The Houthis control Hodeida, the main entry point for the bulk of Yemen’s commercial and aid imports, while other Yemeni forces backed by the Saudi-led coalition loyal to former government are massed on the outskirts.

The UN statement said the two sides also agreed “in principle” on Phase 2, entailing full redeployme­nt of both parties’ forces in Hodeida Province.

Two sources involved in the negotiatio­ns, who declined to be named due to the sensitivit­y of discussion­s, said both sides had yet to agree on a withdrawal timeline or on a mechanism for local forces to take over security at the ports and city.

“The UN is still discussing how to reduce the gap between the two sides on how to choose the forces that will control the city,” one source said.

The parties could decide within 7-10 days on where they would reposition forces, said the other source, adding that Houthi fighters could pull back as far as 20 km (15 miles) from the port.

Disagreeme­nt on withdrawal had delayed opening humanitari­an corridors needed to reach 10 million people on the brink of starvation in Yemen, the poorest country in the Arabian Peninsula.

Under the first phase, the two sides agreed to reopen main roads linking Hodeida to the Houthi-held capital Sana’a and in Yemen’s third city of Taiz, a UN source said.

They also agreed to enable access to Red Sea Mills, which holds some 50,000 tons of World Food Programme grain, enough to feed 3.7 million people for a month, the source said.

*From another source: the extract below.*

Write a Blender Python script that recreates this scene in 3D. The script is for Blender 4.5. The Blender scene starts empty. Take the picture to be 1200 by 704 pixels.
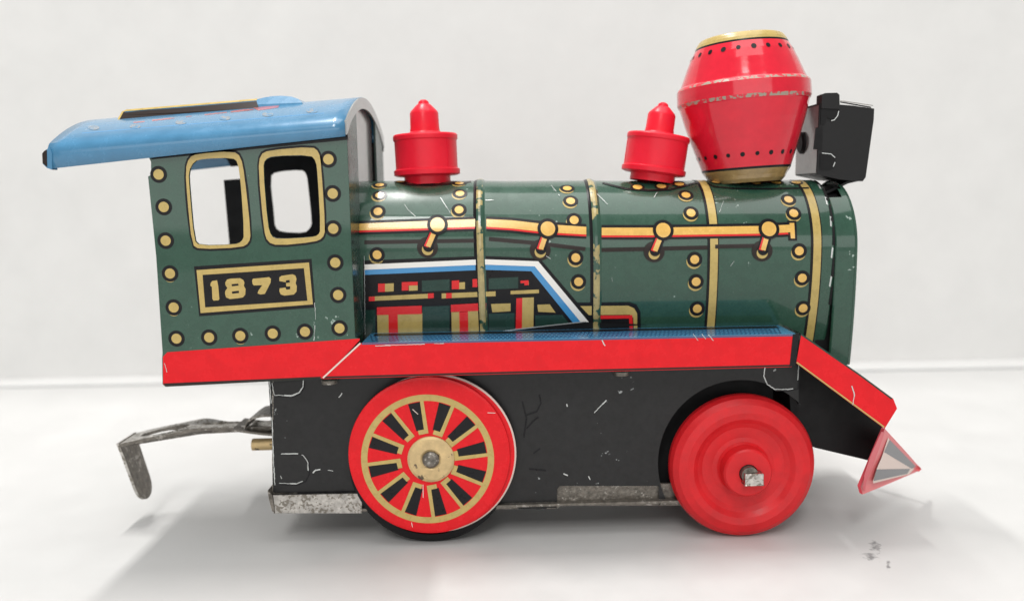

Access to the site has been cut off since September due to fighting.

The Hodeida truce has largely been respected but there have been intermitte­nt skirmishes in flashpoint­s on the city’s edges.

Hodeida became the focus of the war last year when the coalition twice launched an offensive to seize the port and weaken the Houthis by cutting of their main supply line.

The alliance led by Saudi Arabia and the United Arab Emirates intervened in 2015 to restore the former government that resigned from power in Sana’a in late 2014.